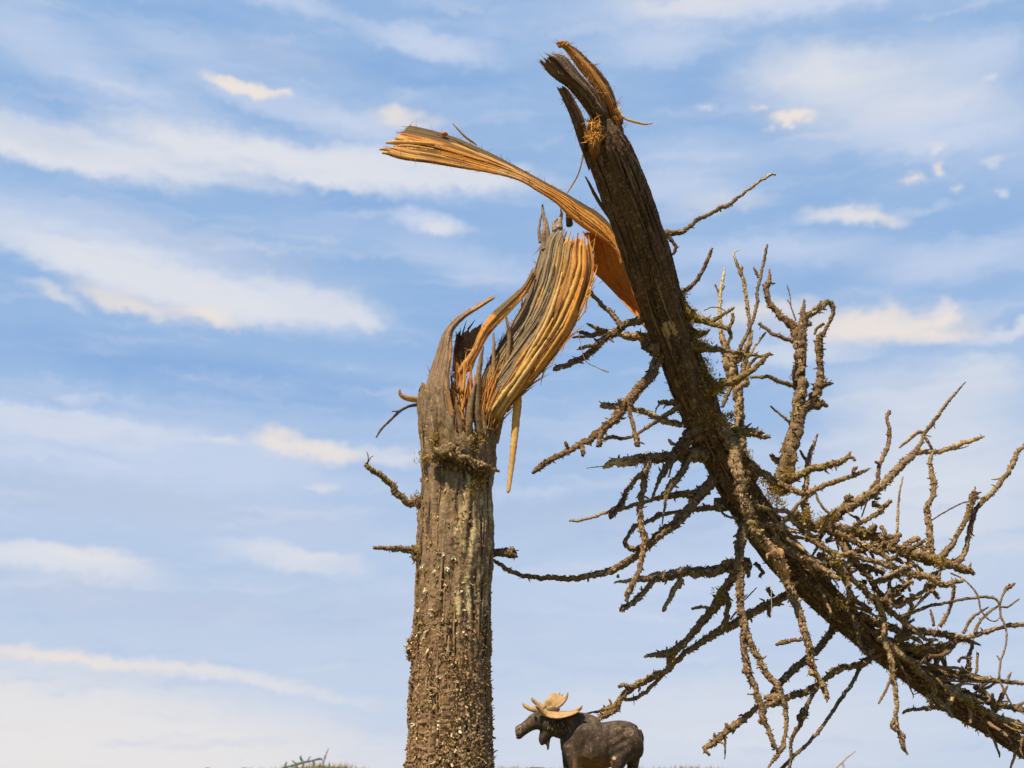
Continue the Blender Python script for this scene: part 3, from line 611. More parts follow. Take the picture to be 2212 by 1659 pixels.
# ------------------------------------------------------------------ the leaning trunk and its prongs
# centre line of the fallen stem with its radius and depth
stem = [Z('A', (1585, 640, 50)) + (-.016,), Z('A', (1592, 730, 110)) + (-.016,), Z('A', (1625, 850, 150)) + (-.014,), Z('A', (1690, 1010, 158)) + (-.011,), Z('A', (1760, 1200, 160)) + (-.007,), Z('A', (1838, 1420, 160)) + (-.002,), Z('A', (1905, 1620, 160)) + (.003,),
        Z('E', (885, 1000, 148)) + (.008,), Z('E', (960, 1200, 142)) + (.013,), Z('E', (1030, 1400, 138)) + (.018,), Z('E', (1090, 1560, 138)) + (.022,), Z('F', (1325, 222, 136)) + (.028,), Z('F', (1382, 386, 120)) + (.034,), Z('F', (1472, 566, 118)) + (.042,), Z('F', (1580, 768, 124)) + (.052,), Z('F', (1708, 970, 130)) + (.062,),
        Z('F', (1836, 1152, 128)) + (.074,), Z('F', (1968, 1318, 124)) + (.084,), Z('H', (996, 256, 92)) + (.10,), Z('H', (1168, 420, 80)) + (.115,), Z('H', (1352, 576, 72)) + (.13,), Z('H', (1554, 734, 66)) + (.15,), Z('H', (1774, 896, 62)) + (.168,), Z('H', (1996, 1026, 58)) + (.185,), Z('H', (2218, 1170, 54)) + (.20,), Z('H', (2500, 1330, 50)) + (.22,)]
STEM_OLD = [(p[0], p[1], p[3]) for p in catmull(stem, 8)]
SD = [(0, -.135), (273, -.085), (450, -.050), (650, -.004), (900, .050), (1050, .085), (1250, .120), (1450, .165), (1620, .200), (1720, .220)]
def stem_dep(Y):
    for (a, da), (b, db) in zip(SD, SD[1:]):
        if Y <= b: return da + (db - da) * (Y - a) / (b - a)
    return SD[-1][1]
def shift_at(X, Y):
    q = min(STEM_OLD, key=lambda q: (q[0] - X) ** 2 + (q[1] - Y) ** 2); return stem_dep(q[1]) - q[2]
stem = [(x, y, r, stem_dep(y)) for x, y, r, _ in stem]
# the fallen stem thins as it goes; keep the last of it bedded on the ground
mb = MB(); P = catmull(stem, 2.2); n = len(P)
C2 = [W(p[0], p[1], p[3]) for p in P]; r2 = [p[2] * SCL(p[0], p[1], p[3]) for p in P]
def fallen_col(t, a, rv, p):
    q = noise.noise(p * 120); q2 = noise.noise(p * 480)
    c = mixc((.072, .050, .034), (.112, .080, .053), .5 + q)
    if rv < -.08: c = mixc(c, (.06, .045, .032), min(1, (-rv - .08) * 5))
    if q2 > .30: c = mixc(c, (.23, .175, .12), .6)
    if t > .30 and noise.noise(p * 95 + Vector((4, 4, 4))) > .27: c = mixc(c, MOSS, .55)
    return c
rings2 = tube(mb, C2, r2, 96, fallen_col, rough=.06, freq=300, ridge=.10, ridge_n=13, seed=8.1, aniso=.14)
for i in range(4200):
    k = int(len(rings2) * random.random()); c, (t, nn, b), r = rings2[k]; low = k / len(rings2)
    if low < .30 and random.random() < .78: continue
    a = random.uniform(0, 2 * math.pi); d = nn * math.cos(a) + b * math.sin(a)
    if d.y > .5: continue
    tt = (t * random.uniform(-1, 1) + b * random.uniform(-.5, .5) + Vector((0, 0, .4 * random.random()))); tt = (tt - d * tt.dot(d)).normalized()
    s = random.uniform(.0006, .0017) * (1 + .7 * low); x = random.random()
    col = jit((.17, .12, .078) if x < .5 else (.27, .205, .13) if x < .8 else (.24, .195, .07) if x < .94 else (.40, .34, .2), .25)
    flake(mb, c + d * r, d, tt, s * random.uniform(.6, 1.2), s * random.uniform(1, 2.6), col, random.uniform(.1, .8))
for k in range(90):
    c, (t, nn, b), r = rings2[int(len(rings2) * random.random() * .4)]; a = random.uniform(0, 6.28); d = nn * math.cos(a) + b * math.sin(a)
    hair(mb, c + d * r, d + t * random.uniform(-1, 1), random.uniform(.0015, .006), .00014, jit((.36, .28, .2), .3), 1.2)
for zo, x, y, r_ in [('F', 1275, 335, 66), ('F', 1440, 520, 60), ('F', 1330, 470, 56), ('F', 1500, 900, 60), ('E', 850, 1300, 60), ('F', 1640, 1330, 60), ('H', 1090, 380, 52), ('H', 1290, 570, 40), ('E', 1150, 1290, 50), ('F', 1530, 420, 52), ('F', 1690, 690, 60), ('E', 900, 520, 34)]:
    X, Y, r_ = Z(zo, (x, y, r_)); dd_ = stem_dep(Y); lump(mb, W(X, Y, dd_ - .002), r_ * SCL(X, Y, dd_), (.115, .085, .06), (1, .8, 1), .45)
bark_strips(mb, rings2, 460, .02, .72, .0007, lambda: random.choice([(.12, .088, .060), (.075, .053, .037), (.18, .138, .098), (.10, .072, .05)]), .6)
fallen = mb.build('fallen_trunk', M_BARK, tree); fallen['label'] = 'leaning dark trunk of the snapped top with grooved bark'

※

◆ WHAT TO WORK ON ◆
Omit every picture while copying the listing above exactly.

◆ ANSWER TO THIS PROBLEM ◆
Continue the Blender Python script for this scene: part 3, from line 611. More parts follow. Take the picture to be 2212 by 1659 pixels.
# ------------------------------------------------------------------ the leaning trunk and its prongs
# centre line of the fallen stem with its radius and depth
stem = [Z('A', (1585, 640, 50)) + (-.016,), Z('A', (1592, 730, 110)) + (-.016,), Z('A', (1625, 850, 150)) + (-.014,), Z('A', (1690, 1010, 158)) + (-.011,), Z('A', (1760, 1200, 160)) + (-.007,), Z('A', (1838, 1420, 160)) + (-.002,), Z('A', (1905, 1620, 160)) + (.003,),
        Z('E', (885, 1000, 148)) + (.008,), Z('E', (960, 1200, 142)) + (.013,), Z('E', (1030, 1400, 138)) + (.018,), Z('E', (1090, 1560, 138)) + (.022,), Z('F', (1325, 222, 136)) + (.028,), Z('F', (1382, 386, 120)) + (.034,), Z('F', (1472, 566, 118)) + (.042,), Z('F', (1580, 768, 124)) + (.052,), Z('F', (1708, 970, 130)) + (.062,),
        Z('F', (1836, 1152, 128)) + (.074,), Z('F', (1968, 1318, 124)) + (.084,), Z('H', (996, 256, 92)) + (.10,), Z('H', (1168, 420, 80)) + (.115,), Z('H', (1352, 576, 72)) + (.13,), Z('H', (1554, 734, 66)) + (.15,), Z('H', (1774, 896, 62)) + (.168,), Z('H', (1996, 1026, 58)) + (.185,), Z('H', (2218, 1170, 54)) + (.20,), Z('H', (2500, 1330, 50)) + (.22,)]
STEM_OLD = [(p[0], p[1], p[3]) for p in catmull(stem, 8)]
SD = [(0, -.135), (273, -.085), (450, -.050), (650, -.004), (900, .050), (1050, .085), (1250, .120), (1450, .165), (1620, .200), (1720, .220)]
def stem_dep(Y):
    for (a, da), (b, db) in zip(SD, SD[1:]):
        if Y <= b: return da + (db - da) * (Y - a) / (b - a)
    return SD[-1][1]
def shift_at(X, Y):
    q = min(STEM_OLD, key=lambda q: (q[0] - X) ** 2 + (q[1] - Y) ** 2); return stem_dep(q[1]) - q[2]
stem = [(x, y, r, stem_dep(y)) for x, y, r, _ in stem]
# the fallen stem thins as it goes; keep the last of it bedded on the ground
mb = MB(); P = catmull(stem, 2.2); n = len(P)
C2 = [W(p[0], p[1], p[3]) for p in P]; r2 = [p[2] * SCL(p[0], p[1], p[3]) for p in P]
def fallen_col(t, a, rv, p):
    q = noise.noise(p * 120); q2 = noise.noise(p * 480)
    c = mixc((.072, .050, .034), (.112, .080, .053), .5 + q)
    if rv < -.08: c = mixc(c, (.06, .045, .032), min(1, (-rv - .08) * 5))
    if q2 > .30: c = mixc(c, (.23, .175, .12), .6)
    if t > .30 and noise.noise(p * 95 + Vector((4, 4, 4))) > .27: c = mixc(c, MOSS, .55)
    return c
rings2 = tube(mb, C2, r2, 96, fallen_col, rough=.06, freq=300, ridge=.10, ridge_n=13, seed=8.1, aniso=.14)
for i in range(4200):
    k = int(len(rings2) * random.random()); c, (t, nn, b), r = rings2[k]; low = k / len(rings2)
    if low < .30 and random.random() < .78: continue
    a = random.uniform(0, 2 * math.pi); d = nn * math.cos(a) + b * math.sin(a)
    if d.y > .5: continue
    tt = (t * random.uniform(-1, 1) + b * random.uniform(-.5, .5) + Vector((0, 0, .4 * random.random()))); tt = (tt - d * tt.dot(d)).normalized()
    s = random.uniform(.0006, .0017) * (1 + .7 * low); x = random.random()
    col = jit((.17, .12, .078) if x < .5 else (.27, .205, .13) if x < .8 else (.24, .195, .07) if x < .94 else (.40, .34, .2), .25)
    flake(mb, c + d * r, d, tt, s * random.uniform(.6, 1.2), s * random.uniform(1, 2.6), col, random.uniform(.1, .8))
for k in range(90):
    c, (t, nn, b), r = rings2[int(len(rings2) * random.random() * .4)]; a = random.uniform(0, 6.28); d = nn * math.cos(a) + b * math.sin(a)
    hair(mb, c + d * r, d + t * random.uniform(-1, 1), random.uniform(.0015, .006), .00014, jit((.36, .28, .2), .3), 1.2)
for zo, x, y, r_ in [('F', 1275, 335, 66), ('F', 1440, 520, 60), ('F', 1330, 470, 56), ('F', 1500, 900, 60), ('E', 850, 1300, 60), ('F', 1640, 1330, 60), ('H', 1090, 380, 52), ('H', 1290, 570, 40), ('E', 1150, 1290, 50), ('F', 1530, 420, 52), ('F', 1690, 690, 60), ('E', 900, 520, 34)]:
    X, Y, r_ = Z(zo, (x, y, r_)); dd_ = stem_dep(Y); lump(mb, W(X, Y, dd_ - .002), r_ * SCL(X, Y, dd_), (.115, .085, .06), (1, .8, 1), .45)
bark_strips(mb, rings2, 460, .02, .72, .0007, lambda: random.choice([(.12, .088, .060), (.075, .053, .037), (.18, .138, .098), (.10, .072, .05)]), .6)
fallen = mb.build('fallen_trunk', M_BARK, tree); fallen['label'] = 'leaning dark trunk of the snapped top with grooved bark'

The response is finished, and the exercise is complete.